Conclusion: The breach of Rule 139 rendered the orders dated 5 March 1968 and 25 April 1968 void and inoperative.
Issue (ii): Whether the proposed sale of the textile mill to the highest bidder could be confirmed in the face of that non-compliance.
Analysis: Since the foundational orders authorising the sale were void, the proposed sale could not be confirmed on the basis of those orders. On merits, the Court nevertheless indicated that the bid price was not shown to be unduly low and that the materials did not justify interference with the commercial assessment made below. However, that discussion did not alter the result once the underlying directions were held void. Fresh directions were therefore necessary.
Conclusion: The proposed sale could not be confirmed and fresh directions were required.

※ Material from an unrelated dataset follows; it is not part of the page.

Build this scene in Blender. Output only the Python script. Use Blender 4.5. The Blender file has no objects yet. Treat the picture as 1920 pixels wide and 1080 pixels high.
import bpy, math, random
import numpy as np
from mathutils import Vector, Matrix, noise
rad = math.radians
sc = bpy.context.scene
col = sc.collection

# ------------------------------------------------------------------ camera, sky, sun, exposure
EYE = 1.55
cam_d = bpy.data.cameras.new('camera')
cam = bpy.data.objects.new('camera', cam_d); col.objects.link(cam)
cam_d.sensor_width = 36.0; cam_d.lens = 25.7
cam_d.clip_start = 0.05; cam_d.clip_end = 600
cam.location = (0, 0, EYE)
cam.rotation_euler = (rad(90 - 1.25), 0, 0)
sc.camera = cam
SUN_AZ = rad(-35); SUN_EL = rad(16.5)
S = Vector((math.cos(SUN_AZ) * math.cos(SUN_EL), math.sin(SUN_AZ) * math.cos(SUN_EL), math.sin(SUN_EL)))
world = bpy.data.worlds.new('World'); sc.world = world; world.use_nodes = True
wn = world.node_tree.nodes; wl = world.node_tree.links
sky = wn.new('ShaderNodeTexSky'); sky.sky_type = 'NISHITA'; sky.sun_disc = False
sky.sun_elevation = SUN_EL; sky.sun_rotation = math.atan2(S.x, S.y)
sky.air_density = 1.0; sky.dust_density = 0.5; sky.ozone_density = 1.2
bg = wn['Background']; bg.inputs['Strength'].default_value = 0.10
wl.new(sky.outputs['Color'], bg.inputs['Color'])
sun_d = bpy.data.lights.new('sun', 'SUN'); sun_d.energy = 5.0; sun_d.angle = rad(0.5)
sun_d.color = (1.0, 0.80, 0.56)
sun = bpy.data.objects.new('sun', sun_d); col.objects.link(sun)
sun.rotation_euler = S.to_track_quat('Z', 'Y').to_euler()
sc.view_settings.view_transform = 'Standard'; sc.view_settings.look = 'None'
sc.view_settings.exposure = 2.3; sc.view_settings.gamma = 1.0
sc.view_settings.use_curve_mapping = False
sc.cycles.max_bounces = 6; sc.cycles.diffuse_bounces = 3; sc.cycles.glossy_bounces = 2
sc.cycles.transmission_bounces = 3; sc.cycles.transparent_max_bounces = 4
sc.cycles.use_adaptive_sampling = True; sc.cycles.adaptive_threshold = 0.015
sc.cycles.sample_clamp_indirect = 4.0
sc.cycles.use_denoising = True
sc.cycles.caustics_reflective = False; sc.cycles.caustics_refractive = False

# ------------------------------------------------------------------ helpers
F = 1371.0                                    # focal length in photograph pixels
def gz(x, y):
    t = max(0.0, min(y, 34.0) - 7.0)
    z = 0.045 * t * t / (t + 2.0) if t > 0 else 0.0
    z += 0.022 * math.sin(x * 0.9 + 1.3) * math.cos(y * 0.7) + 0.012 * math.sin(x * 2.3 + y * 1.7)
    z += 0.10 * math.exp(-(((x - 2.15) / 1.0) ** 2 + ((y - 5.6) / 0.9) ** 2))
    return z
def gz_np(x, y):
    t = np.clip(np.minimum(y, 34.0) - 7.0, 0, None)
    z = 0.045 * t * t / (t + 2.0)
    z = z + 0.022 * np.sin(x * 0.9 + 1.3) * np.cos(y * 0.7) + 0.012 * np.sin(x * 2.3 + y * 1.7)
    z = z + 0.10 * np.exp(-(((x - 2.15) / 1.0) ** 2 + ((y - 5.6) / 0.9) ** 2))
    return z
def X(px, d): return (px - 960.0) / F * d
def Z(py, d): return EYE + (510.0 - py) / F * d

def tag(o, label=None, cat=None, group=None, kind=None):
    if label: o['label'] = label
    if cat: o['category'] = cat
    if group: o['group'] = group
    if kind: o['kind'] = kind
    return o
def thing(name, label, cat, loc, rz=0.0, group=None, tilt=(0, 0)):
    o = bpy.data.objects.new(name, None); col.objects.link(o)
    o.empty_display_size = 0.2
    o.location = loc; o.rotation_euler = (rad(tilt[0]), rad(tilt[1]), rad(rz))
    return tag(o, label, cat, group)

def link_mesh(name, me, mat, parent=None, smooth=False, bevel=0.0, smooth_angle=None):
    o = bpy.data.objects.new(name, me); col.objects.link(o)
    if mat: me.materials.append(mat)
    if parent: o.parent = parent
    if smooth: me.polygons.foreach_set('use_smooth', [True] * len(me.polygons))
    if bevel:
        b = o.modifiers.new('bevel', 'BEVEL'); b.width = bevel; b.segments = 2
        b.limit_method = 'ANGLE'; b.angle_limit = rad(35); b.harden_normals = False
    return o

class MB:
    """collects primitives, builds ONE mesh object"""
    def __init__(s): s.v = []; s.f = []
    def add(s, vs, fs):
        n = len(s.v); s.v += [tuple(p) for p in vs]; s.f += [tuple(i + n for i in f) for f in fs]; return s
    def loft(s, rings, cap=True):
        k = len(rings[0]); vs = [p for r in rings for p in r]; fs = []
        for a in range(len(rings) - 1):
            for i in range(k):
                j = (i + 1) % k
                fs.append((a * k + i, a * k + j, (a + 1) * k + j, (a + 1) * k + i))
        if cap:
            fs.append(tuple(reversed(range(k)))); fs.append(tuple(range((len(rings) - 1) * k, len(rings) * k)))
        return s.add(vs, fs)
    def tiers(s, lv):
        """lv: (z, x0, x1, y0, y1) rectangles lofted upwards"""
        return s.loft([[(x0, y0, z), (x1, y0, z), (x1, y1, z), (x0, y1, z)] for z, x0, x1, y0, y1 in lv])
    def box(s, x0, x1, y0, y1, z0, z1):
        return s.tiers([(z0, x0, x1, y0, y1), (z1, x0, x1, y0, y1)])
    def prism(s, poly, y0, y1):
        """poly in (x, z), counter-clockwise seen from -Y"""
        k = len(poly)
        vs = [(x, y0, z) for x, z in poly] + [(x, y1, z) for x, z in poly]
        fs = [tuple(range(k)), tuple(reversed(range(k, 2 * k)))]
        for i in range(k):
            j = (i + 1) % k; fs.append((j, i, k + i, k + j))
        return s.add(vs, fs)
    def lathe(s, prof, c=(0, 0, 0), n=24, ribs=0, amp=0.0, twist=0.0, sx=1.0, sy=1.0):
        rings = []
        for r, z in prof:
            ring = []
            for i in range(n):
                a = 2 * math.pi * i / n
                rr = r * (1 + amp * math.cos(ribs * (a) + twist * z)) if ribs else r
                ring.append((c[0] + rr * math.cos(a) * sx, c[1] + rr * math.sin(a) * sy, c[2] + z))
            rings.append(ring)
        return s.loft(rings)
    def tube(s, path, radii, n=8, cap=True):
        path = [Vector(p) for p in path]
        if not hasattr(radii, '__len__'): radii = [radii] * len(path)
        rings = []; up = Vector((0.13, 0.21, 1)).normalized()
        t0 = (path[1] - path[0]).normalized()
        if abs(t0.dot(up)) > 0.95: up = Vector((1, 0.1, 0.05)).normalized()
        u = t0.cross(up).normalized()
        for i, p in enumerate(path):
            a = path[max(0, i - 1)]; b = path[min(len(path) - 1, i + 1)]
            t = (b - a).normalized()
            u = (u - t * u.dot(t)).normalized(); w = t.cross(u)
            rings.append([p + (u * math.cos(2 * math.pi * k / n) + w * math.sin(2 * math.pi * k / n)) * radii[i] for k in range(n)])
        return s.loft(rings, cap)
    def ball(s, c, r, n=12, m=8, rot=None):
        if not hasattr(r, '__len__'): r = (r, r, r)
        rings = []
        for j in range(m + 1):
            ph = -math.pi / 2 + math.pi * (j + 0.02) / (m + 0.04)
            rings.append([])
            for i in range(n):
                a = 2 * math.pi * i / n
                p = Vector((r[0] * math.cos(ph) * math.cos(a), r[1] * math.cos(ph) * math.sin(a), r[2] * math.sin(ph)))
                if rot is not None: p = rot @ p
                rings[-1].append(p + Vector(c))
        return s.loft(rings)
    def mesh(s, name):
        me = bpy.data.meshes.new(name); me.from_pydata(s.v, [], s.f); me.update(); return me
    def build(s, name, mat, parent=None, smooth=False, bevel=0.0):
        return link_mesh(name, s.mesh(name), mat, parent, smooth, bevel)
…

Final Conclusion: The appeals succeeded in part, the order confirming the sale was set aside, the confirmation summons was rejected, and the matter was remitted for fresh directions in accordance with law.
Ratio Decidendi: Where a mandatory procedural safeguard that embodies audi alteram partem is a condition precedent to the exercise of jurisdiction, non-compliance renders the resulting judicial order void and open to challenge in subsequent proceedings.